The company produced 20.4-million pounds of copper equivalent in the quarter ended March 31, which was 15% lower quarter-on-quarter. This was comprised of 8.3-million pounds of copper in concentrates, 800 000 lb of cathode copper, 2.4-million pounds of molybdenum and 152 100 oz of silver.

The company in March said since the start of the year, Mineral Park had taken additional maintenance downtime to reinstall the natural gas turbine. The company also said it was currently mining through harder sections of the mineral reserves.

As a result, the company expected production in the first quarter to be lower than in the fourth quarter, owing to lower throughput and grades.

However, recent changes to the grinding circuit had resulted in sustained throughput increases of about 20% to average 54 700 t/d. This was about 9% above the nameplate capacity of 50 000 t/d of the operation.

"We are very encouraged with the grinding circuit optimisations made in the mill late in the first quarter. The improvements have increased grinding efficiency by passing grinding load from the SAG mills to the previously underutilised ball mills and by optimising the internal configuration of the SAG mills.

“Early results indicate average throughput rates have increased by about 20% over the expected ore grind index assumed in our 2013 mine plan, while maintaining metal recovery rates at above design rates,” president and CEO Bruce McLeod said.

"Our strategy of working safely, increasing productivity, and reducing costs throughout the entire company is starting to deliver benefits as our financial position stabilizes," continued McLeod. "Productivity improvements and cost reductions are positioning us to unlock shareholder value."

At Mineral Park mine, average mill throughput rates have recently increased owing to the optimisation of the internal configuration of the two SAG mills and the changing of the pebble handling processes by feeding a higher proportion of the recycled pebbles directly into the four ball mills.

Mercator reiterated its production guidance for the year of 41.5-million to 46.5-million pounds of copper, consisting of 38.5-million to 42.5-million pounds copper in concentrates and 3-million to 4-million pounds of copper cathode, 11-million to 12-million pounds of molybdenum, and 600 000 oz of silver.

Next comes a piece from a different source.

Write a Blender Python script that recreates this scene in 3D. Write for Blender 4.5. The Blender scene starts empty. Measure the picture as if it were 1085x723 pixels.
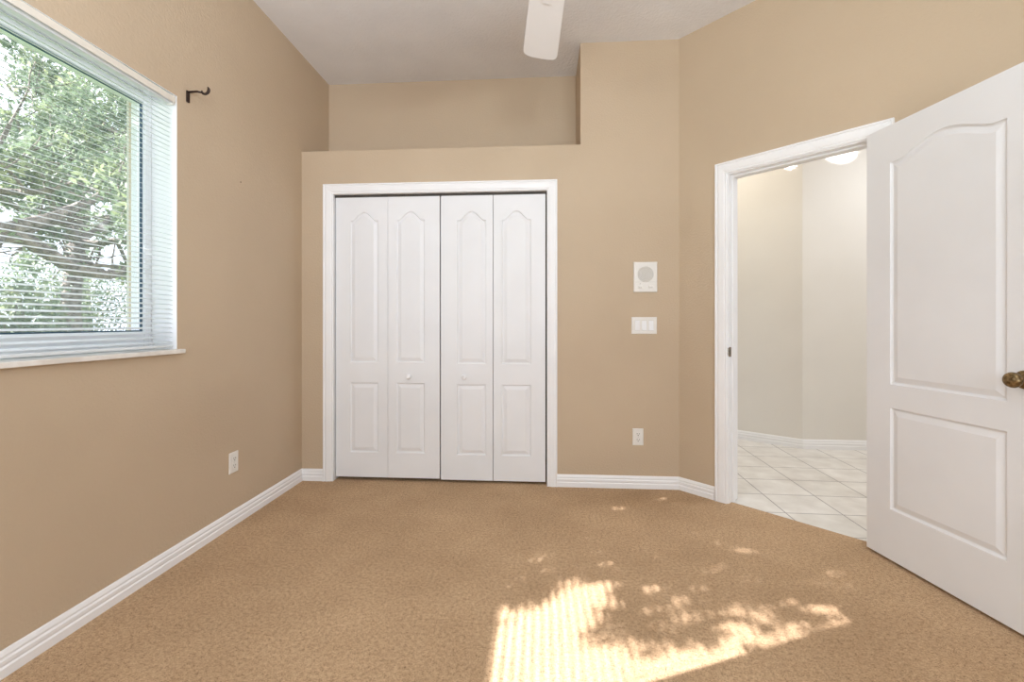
import bpy, bmesh, math, random
from mathutils import Vector, Matrix, noise as mnoise

# ------------------------------------------------------------------ camera, light, exposure
sc = bpy.context.scene
C = sc.collection
F_PX, CX, HY, EYE = 475.0, 542.5, 342.0, 1.125
YAW = math.atan(31.5 / F_PX)                      # the camera looks this far left of +Y
cam_d = bpy.data.cameras.new('camera')
cam_d.sensor_width = 36.0
cam_d.sensor_fit = 'HORIZONTAL'
cam_d.lens = 36.0 * F_PX / 1085.0
cam_d.shift_y = -(361.5 - HY) / 1085.0
cam_d.clip_start = 0.02
cam = bpy.data.objects.new('camera', cam_d)
cam.location = (0, 0, EYE)
cam.rotation_euler = (math.pi / 2, 0, YAW)
C.objects.link(cam)
sc.camera = cam

sc.view_settings.view_transform = 'Standard'
sc.view_settings.look = 'None'
sc.view_settings.exposure = 0.0
sc.view_settings.gamma = 1.0
sc.view_settings.use_curve_mapping = False
sc.cycles.use_denoising = True
sc.cycles.max_bounces = 12
sc.cycles.diffuse_bounces = 7
sc.cycles.transparent_max_bounces = 24
sc.cycles.sample_clamp_indirect = 6.0

world = bpy.data.worlds.new('sky')
sc.world = world
world.use_nodes = True
bg = world.node_tree.nodes['Background']
bg.inputs[0].default_value = (0.80, 0.87, 1.0, 1)
bg.inputs[1].default_value = 2.9

SUN_DIR = Vector((1.0, 0.41, -0.66)).normalized()   # the way sunlight travels
sd = bpy.data.lights.new('sun', 'SUN')
sd.energy = 35.0
sd.angle = math.radians(0.42)
sd.color = (1.0, 0.965, 0.975)
so = bpy.data.objects.new('sun', sd)
so.rotation_euler = SUN_DIR.to_track_quat('-Z', 'Y').to_euler()
so.location = (-10, -4, 8)
C.objects.link(so)

def area(name, loc, to, sx, sy, power, color):
    d = bpy.data.lights.new(name, 'AREA')
    d.shape = 'RECTANGLE'; d.size = sx; d.size_y = sy
    d.energy = power; d.color = color
    o = bpy.data.objects.new(name, d)
    o.location = loc
    o.rotation_euler = (Vector(to) - Vector(loc)).to_track_quat('-Z', 'Y').to_euler()
    C.objects.link(o)
    return o
# fill light added at an unseen rear opening, the photographer's flash
# bounced off the ceiling, and unseen fill lights added in the hall
area("rear_fill_light", (0.2, -1.34, 1.6), (-0.9, 2.6, 1.6), 3.0, 1.9, 38, (0.87, 0.95, 1.0))
area('bounced_flash', (0.25, -0.5, 1.7), (-0.1, -0.2, 3.0), 0.5, 0.5, 69, (0.88, 0.95, 1.0))
area('hall_fill', (3.3, 3.05, 2.98), (3.3, 3.1, 0), 0.7, 0.7, 34, (0.95, 0.97, 1.0))
area('hall_far_fill', (1.45, 4.05, 2.98), (1.5, 4.1, 0), 0.5, 0.5, 10, (1.0, 0.92, 0.78))

def spot(name, loc, to, deg, power, color):
    d = bpy.data.lights.new(name, 'SPOT'); d.spot_size = math.radians(deg); d.spot_blend = 0.25
    d.shadow_soft_size = 0.015; d.energy = power; d.color = color
    o = bpy.data.objects.new(name, d); o.location = loc
    o.rotation_euler = (Vector(to) - Vector(loc)).to_track_quat('-Z', 'Y').to_euler(); C.objects.link(o)
spot('hall_patch_spot', (3.9, 3.0, 2.6), (2.68, 4.17, 2.645), 7.0, 420, (1.0, 0.98, 0.94))  # spots added to throw the bright patches onto the hall wall
spot('hall_patch_spot_small', (2.1, 3.0, 2.5), (2.262, 4.245, 2.565), 4.4, 200, (1.0, 0.98, 0.94))

# ------------------------------------------------------------------ materials
def nodes(m):
    m.use_nodes = True
    nt = m.node_tree
    return nt, nt.nodes['Principled BSDF']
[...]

However, molybdenum prices remained low thus far this year. Spot prices hovered at about $11/lb this week.

Laurentian Bank Securities Equity Research mining analyst Christopher Chang in a recent note to clients said: “While the company’s balance sheet has improved, we estimate that the company could seek additional capital by year-end should molybdenum prices remain below $12.00/lb”.

Despite lower metals prices, he maintained a ‘buy’ rating with a target stock price of 75 Canadian cents a share.

Mercator’s TSX-listed stock on Thursday traded 1.47% higher at 34.5 Canadian cents apiece. The company’s stock had lost 73.85% of its value in the past year.